*TASK DETAILS*
Pull every "scene" line out of the data below.

--- BEGIN SOURCE EXCERPT ---

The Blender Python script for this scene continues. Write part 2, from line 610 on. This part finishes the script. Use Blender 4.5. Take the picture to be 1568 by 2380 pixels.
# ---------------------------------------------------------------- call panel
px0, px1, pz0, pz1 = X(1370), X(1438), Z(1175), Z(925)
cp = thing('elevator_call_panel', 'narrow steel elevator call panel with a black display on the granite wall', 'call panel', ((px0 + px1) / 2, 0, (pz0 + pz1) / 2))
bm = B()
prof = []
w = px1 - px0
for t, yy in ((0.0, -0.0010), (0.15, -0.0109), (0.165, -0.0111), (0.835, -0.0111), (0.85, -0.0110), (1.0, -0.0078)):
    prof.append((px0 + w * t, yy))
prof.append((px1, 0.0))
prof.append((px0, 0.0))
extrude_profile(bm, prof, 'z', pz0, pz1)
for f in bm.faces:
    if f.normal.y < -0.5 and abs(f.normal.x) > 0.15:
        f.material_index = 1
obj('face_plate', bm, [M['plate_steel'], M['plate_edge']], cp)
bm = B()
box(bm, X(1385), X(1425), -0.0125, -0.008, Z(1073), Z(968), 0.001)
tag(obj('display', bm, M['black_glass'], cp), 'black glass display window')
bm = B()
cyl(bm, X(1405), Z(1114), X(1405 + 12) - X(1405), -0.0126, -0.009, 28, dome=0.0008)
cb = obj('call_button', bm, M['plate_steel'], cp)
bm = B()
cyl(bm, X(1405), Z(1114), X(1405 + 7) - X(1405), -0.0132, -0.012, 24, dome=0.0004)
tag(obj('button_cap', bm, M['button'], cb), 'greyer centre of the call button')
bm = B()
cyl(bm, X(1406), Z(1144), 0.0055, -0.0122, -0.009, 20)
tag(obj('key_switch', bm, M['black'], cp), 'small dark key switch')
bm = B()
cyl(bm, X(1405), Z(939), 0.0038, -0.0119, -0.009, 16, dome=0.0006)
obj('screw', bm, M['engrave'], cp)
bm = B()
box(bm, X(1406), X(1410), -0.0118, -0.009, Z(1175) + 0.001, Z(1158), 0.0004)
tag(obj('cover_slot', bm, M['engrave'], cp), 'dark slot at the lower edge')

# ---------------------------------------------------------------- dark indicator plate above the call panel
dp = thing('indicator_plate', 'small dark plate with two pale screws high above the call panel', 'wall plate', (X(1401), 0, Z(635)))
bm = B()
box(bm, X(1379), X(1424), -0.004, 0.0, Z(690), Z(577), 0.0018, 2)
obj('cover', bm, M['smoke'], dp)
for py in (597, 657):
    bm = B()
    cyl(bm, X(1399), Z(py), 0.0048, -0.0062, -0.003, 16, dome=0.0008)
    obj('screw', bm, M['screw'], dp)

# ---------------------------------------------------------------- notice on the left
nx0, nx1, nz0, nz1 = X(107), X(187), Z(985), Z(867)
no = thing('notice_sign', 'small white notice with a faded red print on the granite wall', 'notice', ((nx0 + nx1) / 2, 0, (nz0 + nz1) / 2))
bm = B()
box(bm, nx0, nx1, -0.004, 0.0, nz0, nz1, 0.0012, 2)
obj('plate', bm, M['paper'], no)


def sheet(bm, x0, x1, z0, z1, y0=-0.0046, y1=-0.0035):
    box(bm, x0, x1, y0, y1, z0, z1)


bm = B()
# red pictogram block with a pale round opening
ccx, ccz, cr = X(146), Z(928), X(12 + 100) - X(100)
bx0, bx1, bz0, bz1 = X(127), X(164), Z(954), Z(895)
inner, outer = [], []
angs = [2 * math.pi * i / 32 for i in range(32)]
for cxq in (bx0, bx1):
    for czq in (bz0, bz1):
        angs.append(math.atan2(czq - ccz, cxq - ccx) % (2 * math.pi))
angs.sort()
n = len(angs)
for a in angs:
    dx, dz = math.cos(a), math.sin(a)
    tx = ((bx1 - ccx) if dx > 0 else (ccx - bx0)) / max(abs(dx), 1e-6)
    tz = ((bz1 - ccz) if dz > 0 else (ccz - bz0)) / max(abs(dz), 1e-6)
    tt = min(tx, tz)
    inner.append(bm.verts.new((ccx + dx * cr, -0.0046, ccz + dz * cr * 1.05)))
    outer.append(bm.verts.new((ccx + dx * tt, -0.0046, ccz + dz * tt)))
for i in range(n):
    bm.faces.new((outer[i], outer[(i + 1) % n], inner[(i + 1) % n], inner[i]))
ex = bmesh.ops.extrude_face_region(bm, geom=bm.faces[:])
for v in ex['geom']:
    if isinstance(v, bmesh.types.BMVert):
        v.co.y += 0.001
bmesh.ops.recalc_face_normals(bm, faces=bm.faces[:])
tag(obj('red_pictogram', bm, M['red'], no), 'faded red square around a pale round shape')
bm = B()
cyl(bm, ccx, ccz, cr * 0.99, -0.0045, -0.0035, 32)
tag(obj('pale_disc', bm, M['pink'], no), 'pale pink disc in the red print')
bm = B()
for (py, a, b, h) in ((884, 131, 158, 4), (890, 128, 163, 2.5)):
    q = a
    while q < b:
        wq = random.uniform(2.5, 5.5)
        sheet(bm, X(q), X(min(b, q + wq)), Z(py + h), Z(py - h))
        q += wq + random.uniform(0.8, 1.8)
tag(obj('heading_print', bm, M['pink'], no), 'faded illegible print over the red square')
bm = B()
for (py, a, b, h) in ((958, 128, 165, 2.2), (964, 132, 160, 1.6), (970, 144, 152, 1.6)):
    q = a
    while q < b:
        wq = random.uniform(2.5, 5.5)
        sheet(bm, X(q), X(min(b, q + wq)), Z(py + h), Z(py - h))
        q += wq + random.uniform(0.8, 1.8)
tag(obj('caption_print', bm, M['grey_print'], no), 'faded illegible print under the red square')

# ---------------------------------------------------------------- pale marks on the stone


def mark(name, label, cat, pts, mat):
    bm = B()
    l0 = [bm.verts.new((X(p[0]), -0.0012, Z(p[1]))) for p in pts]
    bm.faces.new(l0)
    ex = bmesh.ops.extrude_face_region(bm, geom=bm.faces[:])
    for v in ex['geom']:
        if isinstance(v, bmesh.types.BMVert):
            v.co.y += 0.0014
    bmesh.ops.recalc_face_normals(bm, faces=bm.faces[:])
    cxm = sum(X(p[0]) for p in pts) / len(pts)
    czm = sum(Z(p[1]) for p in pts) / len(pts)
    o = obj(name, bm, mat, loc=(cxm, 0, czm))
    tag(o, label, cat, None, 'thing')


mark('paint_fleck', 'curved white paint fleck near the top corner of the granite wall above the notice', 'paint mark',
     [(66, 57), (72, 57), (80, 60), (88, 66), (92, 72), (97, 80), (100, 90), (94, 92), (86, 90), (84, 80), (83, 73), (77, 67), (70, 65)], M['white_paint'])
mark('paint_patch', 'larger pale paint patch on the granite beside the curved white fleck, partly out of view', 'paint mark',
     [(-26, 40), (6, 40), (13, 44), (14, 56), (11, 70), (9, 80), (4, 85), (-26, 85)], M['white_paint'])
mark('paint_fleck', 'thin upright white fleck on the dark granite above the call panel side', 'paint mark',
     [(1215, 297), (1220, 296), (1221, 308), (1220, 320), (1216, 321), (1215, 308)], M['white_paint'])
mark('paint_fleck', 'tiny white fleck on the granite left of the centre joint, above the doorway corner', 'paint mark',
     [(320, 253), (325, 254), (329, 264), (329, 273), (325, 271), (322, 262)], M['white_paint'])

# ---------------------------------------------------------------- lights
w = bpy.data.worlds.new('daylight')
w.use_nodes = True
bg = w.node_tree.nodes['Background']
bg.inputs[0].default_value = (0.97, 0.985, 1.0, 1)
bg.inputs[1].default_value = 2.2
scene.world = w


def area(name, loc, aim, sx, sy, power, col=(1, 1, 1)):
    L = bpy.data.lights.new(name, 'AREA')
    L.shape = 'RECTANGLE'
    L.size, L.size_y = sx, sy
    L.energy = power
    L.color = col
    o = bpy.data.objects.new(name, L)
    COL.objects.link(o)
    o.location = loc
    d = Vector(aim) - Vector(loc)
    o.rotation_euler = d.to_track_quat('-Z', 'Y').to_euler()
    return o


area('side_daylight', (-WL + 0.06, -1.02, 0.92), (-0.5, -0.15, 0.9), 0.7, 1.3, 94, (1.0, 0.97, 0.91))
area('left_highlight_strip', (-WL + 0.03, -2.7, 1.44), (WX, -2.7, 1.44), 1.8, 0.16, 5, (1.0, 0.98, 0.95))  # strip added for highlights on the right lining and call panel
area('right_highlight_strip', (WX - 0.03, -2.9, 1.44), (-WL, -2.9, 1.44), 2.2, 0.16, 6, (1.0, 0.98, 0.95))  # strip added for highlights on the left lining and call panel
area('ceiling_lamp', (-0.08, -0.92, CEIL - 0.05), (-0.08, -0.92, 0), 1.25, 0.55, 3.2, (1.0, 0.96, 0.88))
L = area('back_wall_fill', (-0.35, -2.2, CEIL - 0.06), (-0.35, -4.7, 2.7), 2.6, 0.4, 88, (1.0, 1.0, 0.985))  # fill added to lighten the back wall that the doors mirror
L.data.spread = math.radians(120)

--- END SOURCE EXCERPT ---

*WORKED SOLUTION*
The Blender Python script for this scene continues. Write part 2, from line 610 on. This part finishes the script. Use Blender 4.5. Take the picture to be 1568 by 2380 pixels.
scene.world = w